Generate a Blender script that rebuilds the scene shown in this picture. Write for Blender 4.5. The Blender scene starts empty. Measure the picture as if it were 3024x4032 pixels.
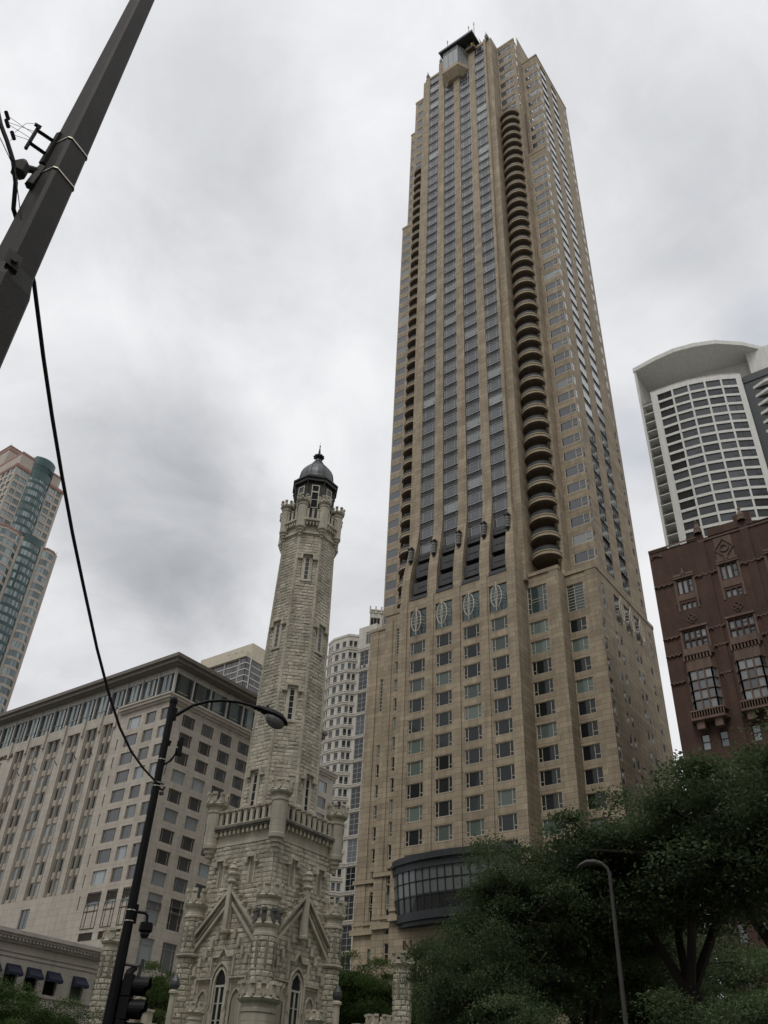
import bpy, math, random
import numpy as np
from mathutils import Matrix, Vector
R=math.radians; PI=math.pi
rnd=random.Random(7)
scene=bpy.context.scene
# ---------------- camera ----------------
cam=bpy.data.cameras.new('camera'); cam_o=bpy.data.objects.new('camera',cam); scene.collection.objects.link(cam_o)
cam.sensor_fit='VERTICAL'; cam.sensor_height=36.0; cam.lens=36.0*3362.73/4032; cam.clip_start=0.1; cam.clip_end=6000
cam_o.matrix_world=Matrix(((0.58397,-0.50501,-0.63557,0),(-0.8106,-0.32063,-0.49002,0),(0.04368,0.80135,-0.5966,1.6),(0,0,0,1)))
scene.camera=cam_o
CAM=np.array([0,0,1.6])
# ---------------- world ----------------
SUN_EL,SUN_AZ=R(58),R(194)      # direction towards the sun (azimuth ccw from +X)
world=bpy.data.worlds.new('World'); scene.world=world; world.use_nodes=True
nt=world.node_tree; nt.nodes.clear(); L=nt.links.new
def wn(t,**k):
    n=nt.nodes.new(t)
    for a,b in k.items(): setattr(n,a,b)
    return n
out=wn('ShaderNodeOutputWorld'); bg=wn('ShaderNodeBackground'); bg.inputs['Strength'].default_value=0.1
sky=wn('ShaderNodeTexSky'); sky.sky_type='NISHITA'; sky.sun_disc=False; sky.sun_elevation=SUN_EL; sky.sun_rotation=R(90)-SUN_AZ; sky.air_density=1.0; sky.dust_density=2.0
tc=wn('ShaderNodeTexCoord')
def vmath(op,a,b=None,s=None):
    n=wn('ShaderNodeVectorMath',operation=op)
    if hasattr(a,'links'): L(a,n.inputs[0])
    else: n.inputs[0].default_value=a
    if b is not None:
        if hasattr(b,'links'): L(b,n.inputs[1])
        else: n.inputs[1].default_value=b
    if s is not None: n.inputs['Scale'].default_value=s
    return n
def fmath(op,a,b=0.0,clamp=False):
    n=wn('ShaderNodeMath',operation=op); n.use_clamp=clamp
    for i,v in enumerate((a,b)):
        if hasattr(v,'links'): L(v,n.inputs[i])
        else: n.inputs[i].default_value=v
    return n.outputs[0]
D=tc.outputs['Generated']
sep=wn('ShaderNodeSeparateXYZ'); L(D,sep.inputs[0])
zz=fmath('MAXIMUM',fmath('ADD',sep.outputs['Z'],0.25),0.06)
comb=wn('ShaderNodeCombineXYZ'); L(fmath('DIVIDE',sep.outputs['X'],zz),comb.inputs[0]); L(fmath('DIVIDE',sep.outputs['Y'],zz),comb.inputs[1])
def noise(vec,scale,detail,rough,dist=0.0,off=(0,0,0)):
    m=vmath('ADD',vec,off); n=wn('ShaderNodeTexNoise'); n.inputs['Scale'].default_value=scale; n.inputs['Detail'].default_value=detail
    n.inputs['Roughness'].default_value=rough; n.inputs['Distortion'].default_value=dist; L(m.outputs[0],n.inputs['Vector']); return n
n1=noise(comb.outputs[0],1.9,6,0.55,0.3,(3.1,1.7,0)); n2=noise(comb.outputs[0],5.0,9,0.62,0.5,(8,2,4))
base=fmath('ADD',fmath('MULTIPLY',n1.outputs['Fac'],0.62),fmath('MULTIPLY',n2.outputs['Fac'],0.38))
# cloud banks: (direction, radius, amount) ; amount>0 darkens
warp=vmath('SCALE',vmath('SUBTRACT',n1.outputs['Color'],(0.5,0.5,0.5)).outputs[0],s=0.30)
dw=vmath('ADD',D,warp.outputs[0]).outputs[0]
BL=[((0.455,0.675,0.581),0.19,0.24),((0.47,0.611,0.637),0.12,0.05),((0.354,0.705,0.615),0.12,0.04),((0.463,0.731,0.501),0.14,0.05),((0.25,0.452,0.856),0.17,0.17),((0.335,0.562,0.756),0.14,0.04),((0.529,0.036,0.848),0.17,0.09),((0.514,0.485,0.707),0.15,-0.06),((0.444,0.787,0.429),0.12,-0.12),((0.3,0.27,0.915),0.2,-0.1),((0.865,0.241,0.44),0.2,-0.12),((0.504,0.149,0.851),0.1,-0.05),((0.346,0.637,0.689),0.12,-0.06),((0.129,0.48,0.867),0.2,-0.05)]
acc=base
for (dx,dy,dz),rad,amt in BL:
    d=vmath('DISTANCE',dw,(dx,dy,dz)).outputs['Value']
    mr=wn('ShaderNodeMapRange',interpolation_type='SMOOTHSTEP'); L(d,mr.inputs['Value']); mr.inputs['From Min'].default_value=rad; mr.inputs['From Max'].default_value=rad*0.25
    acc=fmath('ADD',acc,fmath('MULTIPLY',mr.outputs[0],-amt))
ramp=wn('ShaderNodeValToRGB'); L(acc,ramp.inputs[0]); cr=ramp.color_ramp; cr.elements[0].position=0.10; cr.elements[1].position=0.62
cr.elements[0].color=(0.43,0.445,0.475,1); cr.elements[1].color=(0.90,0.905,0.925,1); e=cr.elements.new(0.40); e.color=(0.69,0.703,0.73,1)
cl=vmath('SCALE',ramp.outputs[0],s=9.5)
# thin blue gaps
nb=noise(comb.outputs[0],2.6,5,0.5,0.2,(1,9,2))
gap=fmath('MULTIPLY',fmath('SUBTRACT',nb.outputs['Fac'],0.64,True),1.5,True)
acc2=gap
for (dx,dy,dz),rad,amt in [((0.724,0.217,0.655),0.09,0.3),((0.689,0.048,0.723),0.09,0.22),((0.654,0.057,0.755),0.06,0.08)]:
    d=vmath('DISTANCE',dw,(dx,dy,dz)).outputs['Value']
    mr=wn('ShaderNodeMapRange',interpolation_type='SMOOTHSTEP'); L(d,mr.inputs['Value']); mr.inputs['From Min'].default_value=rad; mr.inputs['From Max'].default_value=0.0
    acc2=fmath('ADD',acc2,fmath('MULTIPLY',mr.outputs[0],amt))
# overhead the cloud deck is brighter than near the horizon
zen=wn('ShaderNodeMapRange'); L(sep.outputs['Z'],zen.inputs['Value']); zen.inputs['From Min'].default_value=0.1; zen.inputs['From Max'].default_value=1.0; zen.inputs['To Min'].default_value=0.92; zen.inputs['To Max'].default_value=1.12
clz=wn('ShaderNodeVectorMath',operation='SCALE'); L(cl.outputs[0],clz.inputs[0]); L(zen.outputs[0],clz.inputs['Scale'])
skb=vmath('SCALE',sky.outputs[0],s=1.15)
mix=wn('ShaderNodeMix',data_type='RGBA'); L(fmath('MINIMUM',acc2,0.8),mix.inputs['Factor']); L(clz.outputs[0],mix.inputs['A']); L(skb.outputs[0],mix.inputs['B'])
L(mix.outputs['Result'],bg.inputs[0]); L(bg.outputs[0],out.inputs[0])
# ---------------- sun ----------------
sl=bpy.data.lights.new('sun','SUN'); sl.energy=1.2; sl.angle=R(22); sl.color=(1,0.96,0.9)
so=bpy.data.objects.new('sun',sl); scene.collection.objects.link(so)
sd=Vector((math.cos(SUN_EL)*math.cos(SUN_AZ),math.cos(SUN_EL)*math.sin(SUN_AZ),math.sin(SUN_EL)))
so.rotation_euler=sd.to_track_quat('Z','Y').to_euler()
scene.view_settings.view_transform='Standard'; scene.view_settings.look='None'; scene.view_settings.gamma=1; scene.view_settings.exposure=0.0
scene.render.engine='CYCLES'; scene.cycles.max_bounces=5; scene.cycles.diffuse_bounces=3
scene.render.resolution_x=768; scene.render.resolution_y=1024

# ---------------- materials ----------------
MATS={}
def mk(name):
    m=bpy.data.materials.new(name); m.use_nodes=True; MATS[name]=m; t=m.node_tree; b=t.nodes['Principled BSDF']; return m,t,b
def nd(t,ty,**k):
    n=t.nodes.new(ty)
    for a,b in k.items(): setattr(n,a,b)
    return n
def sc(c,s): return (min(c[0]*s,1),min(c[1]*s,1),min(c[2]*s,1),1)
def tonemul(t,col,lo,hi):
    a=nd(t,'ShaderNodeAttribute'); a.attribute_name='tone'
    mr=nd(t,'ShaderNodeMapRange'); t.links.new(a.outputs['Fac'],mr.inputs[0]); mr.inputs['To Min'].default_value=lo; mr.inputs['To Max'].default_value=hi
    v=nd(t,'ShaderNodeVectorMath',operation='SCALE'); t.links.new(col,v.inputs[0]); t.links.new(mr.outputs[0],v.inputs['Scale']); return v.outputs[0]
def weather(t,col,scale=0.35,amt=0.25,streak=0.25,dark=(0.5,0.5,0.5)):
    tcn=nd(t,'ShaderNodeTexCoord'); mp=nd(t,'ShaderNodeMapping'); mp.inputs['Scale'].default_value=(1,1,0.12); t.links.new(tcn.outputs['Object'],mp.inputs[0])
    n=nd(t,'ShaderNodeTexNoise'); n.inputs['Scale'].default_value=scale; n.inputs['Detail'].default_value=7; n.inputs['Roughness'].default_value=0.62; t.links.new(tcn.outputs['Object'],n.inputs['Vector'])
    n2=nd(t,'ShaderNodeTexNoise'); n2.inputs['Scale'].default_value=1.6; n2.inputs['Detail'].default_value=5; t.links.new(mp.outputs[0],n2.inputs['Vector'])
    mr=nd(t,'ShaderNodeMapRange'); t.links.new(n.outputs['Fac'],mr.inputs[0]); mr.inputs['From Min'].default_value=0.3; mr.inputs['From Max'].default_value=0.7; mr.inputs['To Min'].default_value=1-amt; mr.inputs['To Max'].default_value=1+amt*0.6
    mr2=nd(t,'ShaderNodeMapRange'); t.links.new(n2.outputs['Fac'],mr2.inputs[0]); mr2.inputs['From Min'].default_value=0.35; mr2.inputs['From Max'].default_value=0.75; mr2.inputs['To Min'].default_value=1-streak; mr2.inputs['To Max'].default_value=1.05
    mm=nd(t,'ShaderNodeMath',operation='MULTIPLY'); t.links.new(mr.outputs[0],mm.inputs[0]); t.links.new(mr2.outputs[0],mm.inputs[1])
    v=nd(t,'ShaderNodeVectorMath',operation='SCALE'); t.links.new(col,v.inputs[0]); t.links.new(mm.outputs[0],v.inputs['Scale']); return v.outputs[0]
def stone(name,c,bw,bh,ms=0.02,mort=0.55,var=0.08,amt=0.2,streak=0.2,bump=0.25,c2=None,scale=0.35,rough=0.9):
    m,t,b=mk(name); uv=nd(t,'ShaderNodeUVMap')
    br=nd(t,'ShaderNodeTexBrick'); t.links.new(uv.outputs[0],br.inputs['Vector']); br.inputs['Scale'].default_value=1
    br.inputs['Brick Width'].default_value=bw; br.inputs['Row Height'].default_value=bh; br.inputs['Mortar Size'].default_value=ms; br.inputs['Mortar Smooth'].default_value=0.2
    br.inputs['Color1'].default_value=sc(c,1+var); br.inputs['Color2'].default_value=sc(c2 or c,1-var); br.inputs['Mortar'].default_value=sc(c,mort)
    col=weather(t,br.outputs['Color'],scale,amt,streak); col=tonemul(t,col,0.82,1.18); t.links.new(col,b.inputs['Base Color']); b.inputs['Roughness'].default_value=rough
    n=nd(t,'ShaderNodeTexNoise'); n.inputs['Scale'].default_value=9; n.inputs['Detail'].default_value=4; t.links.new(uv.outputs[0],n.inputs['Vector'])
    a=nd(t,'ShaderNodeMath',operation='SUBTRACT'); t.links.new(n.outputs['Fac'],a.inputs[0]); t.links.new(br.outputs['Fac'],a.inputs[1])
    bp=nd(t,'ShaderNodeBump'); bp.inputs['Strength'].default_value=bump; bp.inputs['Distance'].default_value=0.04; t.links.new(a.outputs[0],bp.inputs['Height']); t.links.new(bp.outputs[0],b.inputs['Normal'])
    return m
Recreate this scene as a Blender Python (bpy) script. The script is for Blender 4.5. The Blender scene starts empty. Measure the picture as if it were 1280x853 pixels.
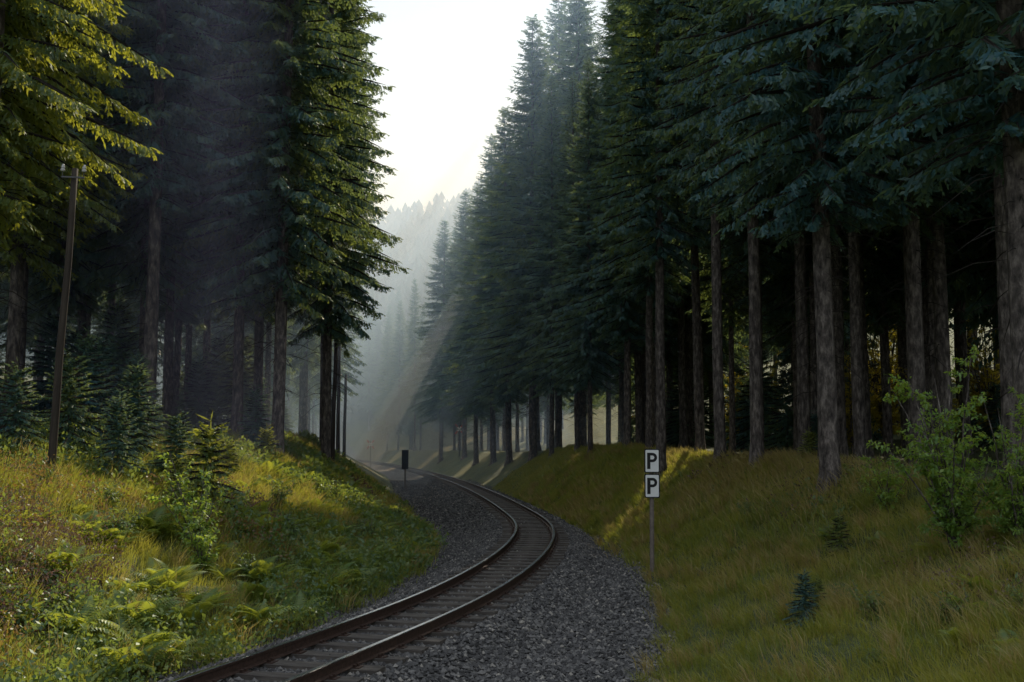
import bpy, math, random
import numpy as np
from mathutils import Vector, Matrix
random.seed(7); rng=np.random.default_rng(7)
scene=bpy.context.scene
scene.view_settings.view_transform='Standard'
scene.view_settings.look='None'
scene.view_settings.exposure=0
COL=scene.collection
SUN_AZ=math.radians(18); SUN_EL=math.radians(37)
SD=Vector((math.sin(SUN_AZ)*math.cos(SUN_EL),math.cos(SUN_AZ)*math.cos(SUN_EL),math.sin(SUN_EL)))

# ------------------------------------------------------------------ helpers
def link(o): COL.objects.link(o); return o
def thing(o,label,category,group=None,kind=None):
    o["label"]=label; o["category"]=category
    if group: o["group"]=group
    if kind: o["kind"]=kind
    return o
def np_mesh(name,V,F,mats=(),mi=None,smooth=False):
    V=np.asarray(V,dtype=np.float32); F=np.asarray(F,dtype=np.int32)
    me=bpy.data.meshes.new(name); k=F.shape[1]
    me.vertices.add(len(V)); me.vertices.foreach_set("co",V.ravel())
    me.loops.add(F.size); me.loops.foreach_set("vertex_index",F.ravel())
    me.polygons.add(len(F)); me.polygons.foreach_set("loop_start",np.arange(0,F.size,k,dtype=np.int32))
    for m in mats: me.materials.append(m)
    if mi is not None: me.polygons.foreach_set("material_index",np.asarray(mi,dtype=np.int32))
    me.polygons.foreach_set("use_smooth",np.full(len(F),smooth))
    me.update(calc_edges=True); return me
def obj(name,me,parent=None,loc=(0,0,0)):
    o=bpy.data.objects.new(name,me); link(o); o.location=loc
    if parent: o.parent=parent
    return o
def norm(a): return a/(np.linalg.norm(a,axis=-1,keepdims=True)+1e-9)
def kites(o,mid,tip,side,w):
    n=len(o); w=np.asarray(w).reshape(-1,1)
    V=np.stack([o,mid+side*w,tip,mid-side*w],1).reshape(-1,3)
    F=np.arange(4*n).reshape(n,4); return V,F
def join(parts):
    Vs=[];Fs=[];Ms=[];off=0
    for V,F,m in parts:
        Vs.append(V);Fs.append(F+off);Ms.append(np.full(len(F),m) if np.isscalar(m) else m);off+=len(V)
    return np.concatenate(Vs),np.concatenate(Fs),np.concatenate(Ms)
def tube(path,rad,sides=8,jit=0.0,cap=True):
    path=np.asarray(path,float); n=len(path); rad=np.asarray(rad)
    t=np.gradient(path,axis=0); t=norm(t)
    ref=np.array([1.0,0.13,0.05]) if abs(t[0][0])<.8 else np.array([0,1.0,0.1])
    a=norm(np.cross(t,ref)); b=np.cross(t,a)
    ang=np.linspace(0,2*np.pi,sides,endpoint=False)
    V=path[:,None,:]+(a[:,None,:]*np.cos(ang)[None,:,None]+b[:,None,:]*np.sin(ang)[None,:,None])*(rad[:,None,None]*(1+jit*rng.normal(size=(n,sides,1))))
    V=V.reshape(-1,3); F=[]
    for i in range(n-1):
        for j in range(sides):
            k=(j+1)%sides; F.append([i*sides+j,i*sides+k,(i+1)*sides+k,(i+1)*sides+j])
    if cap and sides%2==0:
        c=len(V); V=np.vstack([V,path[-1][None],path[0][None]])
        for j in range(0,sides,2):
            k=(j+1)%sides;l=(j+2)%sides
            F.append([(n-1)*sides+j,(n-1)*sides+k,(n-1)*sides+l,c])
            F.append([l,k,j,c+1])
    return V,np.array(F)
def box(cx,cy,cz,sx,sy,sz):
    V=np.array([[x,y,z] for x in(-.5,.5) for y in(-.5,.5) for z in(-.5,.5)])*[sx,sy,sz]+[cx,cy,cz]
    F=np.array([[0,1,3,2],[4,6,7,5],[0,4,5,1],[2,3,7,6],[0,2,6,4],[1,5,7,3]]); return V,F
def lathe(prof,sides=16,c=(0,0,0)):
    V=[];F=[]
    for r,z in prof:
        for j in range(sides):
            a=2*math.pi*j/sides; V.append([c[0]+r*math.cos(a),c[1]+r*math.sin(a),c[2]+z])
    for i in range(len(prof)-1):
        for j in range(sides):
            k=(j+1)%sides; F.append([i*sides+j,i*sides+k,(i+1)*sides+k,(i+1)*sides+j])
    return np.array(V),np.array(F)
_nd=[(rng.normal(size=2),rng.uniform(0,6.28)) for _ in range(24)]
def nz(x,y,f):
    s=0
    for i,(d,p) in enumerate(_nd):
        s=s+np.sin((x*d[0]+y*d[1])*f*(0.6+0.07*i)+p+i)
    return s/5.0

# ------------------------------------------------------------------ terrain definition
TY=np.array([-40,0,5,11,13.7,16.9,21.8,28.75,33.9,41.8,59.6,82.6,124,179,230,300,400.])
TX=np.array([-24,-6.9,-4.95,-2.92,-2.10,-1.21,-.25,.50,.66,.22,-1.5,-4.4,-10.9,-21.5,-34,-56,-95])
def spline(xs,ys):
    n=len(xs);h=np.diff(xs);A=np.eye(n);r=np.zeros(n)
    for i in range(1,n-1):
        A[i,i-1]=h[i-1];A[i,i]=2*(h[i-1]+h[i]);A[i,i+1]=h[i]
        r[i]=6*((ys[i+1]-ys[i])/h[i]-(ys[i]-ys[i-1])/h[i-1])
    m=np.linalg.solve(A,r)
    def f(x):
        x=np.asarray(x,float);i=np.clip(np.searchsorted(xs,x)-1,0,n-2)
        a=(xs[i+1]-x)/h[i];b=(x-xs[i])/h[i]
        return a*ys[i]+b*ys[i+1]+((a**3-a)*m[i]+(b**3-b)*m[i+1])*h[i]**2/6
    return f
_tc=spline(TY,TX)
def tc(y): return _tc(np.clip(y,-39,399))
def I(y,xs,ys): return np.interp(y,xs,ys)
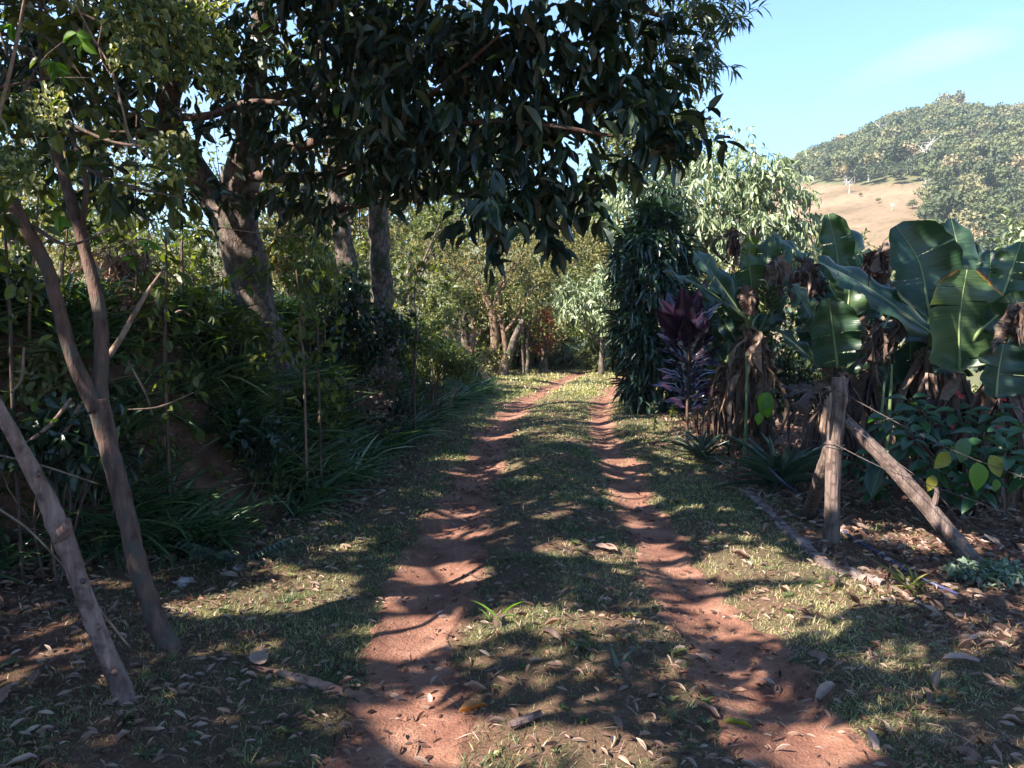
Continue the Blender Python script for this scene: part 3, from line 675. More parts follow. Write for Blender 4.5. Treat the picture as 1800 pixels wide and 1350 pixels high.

▶ _What is required_: Only the number is wanted: how many lines of the material contain the word "were"?

▶ _Output of the exercise_: 2